Rebels shot down a helicopter yesterday as troops tried to retake a key Syrian town, a watchdog said, and peace envoy Lakhdar Brahimi warned that the conflict risks setting the region ablaze.

The fierce battle for the Damascus-Aleppo highway raged around the northwestern town of Maaret al-Numan even as Brahimi appeared to have won tentative support for a ceasefire.

The UN and Arab League envoy warned of the conflict spreading as he visited neighbouring Lebanon, the latest leg of a Middle East tour aimed at ending more than 19 months of bloodshed.

He said a truce for the four-day Muslim Eid al-Adha holiday starting on October 26 would be “a microscopic step on the road to solving the Syria crisis”.

“The Syrian people, on both sides, are burying some 100 people a day,” said Brahimi.

“Can we not ask that this toll falls for this holiday? This will not be a happy holiday for the Syrians, but we should at least strive to make it less sad. If the Syrian Government accepts, and I understand there is hope, and if the Opposition accepts, (a truce would be a step) towards a more global ceasefire.”

Meanwhile, Pope Benedict XVI has arranged a high-profile Vatican visit to Syria likely to take place next week.

“We cannot be mere spectators of a tragedy such as the one that is unfolding in Syria,” Vatican Secretary of State Tarcisio Berton said.

The conflict began in March 2011 with pro-reform protests inspired by the Arab Spring, but is now a civil war pitting mainly Sunni rebels against President Bashar al-Assad’s regime dominated by his minority Alawite sect, an offshoot of Shiite Islam.

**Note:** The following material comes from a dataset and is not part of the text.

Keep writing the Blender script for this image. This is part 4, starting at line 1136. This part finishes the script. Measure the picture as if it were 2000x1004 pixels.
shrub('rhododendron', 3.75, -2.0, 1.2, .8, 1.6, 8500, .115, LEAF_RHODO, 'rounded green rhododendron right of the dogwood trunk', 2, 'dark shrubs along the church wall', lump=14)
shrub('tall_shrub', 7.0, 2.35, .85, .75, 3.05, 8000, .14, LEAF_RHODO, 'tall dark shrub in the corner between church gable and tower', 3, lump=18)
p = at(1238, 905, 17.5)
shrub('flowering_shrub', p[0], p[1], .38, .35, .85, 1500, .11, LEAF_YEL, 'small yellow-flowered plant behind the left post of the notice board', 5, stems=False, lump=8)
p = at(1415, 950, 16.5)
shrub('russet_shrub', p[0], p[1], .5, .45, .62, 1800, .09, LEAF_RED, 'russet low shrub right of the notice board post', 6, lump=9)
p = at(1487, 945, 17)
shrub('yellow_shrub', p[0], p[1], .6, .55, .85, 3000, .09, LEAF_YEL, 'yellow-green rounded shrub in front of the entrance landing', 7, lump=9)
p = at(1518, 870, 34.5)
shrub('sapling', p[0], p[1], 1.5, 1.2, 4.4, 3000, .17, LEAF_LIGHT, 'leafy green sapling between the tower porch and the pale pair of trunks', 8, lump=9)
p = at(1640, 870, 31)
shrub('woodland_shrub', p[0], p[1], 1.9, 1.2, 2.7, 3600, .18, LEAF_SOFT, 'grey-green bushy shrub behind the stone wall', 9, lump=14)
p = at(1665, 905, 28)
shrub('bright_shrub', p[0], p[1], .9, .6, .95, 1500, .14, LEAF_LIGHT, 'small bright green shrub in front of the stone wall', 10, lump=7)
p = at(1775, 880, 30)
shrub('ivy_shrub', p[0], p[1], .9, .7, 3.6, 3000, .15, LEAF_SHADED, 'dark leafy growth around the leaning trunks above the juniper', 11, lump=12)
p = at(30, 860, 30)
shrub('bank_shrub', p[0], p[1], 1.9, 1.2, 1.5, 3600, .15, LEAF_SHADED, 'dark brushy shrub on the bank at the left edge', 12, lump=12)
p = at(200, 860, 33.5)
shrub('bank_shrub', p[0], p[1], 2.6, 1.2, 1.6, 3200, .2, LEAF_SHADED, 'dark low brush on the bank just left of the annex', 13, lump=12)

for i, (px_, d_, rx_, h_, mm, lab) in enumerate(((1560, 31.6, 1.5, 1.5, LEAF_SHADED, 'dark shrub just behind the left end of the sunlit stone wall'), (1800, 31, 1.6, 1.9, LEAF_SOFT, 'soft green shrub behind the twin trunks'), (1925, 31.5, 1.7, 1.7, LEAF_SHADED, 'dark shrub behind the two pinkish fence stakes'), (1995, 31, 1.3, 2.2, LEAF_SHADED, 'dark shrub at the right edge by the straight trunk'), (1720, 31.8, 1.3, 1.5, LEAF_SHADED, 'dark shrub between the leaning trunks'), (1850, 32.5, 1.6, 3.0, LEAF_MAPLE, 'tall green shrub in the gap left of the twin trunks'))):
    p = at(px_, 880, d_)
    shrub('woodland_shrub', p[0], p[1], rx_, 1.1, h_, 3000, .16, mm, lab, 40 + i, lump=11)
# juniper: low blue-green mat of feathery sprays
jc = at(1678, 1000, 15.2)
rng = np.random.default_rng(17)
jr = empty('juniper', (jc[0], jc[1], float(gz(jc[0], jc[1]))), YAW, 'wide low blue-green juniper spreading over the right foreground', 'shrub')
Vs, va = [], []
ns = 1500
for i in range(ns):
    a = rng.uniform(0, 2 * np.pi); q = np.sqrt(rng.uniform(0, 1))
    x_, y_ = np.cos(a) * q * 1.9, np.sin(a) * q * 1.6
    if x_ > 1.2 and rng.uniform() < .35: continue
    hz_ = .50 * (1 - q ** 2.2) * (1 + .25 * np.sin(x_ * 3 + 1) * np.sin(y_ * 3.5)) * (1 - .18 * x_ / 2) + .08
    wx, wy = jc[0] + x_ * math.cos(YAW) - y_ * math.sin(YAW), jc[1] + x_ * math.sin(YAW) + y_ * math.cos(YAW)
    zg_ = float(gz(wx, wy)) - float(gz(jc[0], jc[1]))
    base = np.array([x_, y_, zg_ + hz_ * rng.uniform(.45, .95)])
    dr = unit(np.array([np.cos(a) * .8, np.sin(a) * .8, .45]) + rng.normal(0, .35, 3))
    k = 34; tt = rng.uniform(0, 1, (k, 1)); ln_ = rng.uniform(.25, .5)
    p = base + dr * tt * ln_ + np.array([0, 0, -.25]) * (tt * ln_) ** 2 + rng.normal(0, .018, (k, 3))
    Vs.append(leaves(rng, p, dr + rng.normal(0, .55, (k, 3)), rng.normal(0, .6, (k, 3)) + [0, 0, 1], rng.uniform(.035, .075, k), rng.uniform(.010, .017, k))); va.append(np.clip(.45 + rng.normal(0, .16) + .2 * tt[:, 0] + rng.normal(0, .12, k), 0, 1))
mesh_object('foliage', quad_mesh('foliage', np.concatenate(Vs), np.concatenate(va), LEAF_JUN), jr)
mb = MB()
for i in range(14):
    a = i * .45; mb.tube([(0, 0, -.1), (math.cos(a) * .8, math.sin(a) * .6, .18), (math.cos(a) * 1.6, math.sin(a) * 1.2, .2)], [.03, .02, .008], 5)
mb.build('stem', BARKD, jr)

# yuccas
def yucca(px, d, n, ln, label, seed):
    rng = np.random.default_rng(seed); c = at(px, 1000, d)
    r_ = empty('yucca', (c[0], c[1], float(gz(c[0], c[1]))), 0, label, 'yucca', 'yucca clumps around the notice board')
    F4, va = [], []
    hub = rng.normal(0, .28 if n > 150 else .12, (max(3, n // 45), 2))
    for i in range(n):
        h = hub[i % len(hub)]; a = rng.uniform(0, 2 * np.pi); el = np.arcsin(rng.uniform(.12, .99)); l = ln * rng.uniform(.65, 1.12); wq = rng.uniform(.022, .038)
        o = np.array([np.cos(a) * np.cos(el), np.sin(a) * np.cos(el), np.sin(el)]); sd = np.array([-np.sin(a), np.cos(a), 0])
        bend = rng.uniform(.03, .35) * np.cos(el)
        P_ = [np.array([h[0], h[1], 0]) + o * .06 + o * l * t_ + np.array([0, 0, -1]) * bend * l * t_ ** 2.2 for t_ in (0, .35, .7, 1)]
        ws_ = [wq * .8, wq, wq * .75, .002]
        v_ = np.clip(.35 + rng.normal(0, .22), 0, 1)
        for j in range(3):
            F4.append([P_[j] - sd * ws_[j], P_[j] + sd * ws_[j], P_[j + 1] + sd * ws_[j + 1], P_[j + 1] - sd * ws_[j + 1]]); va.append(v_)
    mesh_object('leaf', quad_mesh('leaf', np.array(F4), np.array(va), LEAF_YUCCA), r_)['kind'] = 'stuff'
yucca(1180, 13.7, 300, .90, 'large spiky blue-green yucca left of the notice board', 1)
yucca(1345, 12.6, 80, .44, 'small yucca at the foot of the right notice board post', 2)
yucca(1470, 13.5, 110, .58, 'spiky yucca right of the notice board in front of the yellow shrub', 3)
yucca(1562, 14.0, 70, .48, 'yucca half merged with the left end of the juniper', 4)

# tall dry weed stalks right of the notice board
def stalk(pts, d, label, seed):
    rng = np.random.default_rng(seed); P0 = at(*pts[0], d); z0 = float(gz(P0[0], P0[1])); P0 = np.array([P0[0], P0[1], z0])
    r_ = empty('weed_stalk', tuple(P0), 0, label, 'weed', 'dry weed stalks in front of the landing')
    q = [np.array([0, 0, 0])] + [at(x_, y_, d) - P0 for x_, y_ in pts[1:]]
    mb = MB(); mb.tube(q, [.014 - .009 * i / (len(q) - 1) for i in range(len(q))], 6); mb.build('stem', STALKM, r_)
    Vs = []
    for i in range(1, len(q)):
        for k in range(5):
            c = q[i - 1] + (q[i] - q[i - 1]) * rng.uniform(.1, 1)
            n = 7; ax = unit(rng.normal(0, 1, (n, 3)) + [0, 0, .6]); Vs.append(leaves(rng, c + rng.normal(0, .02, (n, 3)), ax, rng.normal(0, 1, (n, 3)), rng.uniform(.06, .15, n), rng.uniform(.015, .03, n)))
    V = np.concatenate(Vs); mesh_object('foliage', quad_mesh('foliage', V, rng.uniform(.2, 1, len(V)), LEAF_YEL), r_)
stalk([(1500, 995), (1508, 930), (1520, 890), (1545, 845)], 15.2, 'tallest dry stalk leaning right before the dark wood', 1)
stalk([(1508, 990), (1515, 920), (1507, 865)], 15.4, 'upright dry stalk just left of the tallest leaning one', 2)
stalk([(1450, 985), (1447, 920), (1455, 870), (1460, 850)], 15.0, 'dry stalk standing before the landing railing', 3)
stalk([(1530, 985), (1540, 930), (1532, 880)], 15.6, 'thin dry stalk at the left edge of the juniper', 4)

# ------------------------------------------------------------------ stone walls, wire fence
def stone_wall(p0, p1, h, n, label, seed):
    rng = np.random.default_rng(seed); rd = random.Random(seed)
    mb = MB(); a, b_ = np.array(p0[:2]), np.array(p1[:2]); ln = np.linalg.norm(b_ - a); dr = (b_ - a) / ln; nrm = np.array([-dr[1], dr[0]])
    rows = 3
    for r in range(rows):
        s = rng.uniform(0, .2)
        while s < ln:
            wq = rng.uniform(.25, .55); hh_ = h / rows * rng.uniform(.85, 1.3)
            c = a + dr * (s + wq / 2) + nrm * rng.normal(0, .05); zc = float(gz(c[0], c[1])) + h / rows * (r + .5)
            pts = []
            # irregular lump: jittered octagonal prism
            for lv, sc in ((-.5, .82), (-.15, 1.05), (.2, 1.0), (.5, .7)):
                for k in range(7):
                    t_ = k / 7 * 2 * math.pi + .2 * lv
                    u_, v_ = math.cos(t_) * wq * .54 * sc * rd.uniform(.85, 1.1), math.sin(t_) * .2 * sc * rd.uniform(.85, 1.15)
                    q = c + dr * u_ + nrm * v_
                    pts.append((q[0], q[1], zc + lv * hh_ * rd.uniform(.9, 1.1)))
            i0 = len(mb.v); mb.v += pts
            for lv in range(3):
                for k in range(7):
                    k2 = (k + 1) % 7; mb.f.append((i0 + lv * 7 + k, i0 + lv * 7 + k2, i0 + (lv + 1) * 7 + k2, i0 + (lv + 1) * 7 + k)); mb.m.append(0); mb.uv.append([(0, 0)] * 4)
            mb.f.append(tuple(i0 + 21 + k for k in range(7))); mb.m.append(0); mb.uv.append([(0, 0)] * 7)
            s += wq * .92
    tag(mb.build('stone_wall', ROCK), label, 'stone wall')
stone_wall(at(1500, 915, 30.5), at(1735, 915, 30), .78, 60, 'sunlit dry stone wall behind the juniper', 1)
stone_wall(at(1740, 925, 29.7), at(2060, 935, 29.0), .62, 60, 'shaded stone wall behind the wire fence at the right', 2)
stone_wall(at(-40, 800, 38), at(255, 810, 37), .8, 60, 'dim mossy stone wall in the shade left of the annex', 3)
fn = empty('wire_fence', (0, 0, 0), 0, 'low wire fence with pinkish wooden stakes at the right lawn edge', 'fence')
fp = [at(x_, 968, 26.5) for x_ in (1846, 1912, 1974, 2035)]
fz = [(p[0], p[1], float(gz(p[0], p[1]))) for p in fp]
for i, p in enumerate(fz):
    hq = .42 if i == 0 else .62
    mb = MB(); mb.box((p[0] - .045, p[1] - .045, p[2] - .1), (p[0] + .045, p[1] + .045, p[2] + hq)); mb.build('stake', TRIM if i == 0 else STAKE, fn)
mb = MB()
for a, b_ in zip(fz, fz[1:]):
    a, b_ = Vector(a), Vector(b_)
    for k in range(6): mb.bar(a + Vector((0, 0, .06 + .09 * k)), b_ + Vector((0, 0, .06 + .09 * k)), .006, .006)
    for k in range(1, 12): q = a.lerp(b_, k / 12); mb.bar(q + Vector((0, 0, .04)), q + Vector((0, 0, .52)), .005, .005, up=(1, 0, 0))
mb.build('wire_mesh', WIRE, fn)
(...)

On the battlefront, rebels shot down a helicopter gunship as the army fought to recapture the strategic northwestern town of Maaret al-Numan, said the Syrian Observatory for Human Rights.

An amateur video posted on You Tube showed a helicopter spiralling downwards and exploding, as onlookers cried: “Allahu akbar (God is greatest)!”

Warplanes targeted a rebel blockade of a highway in Idlib province, which has halted regime efforts to reinforce Aleppo, the theatre of intense fighting for three months.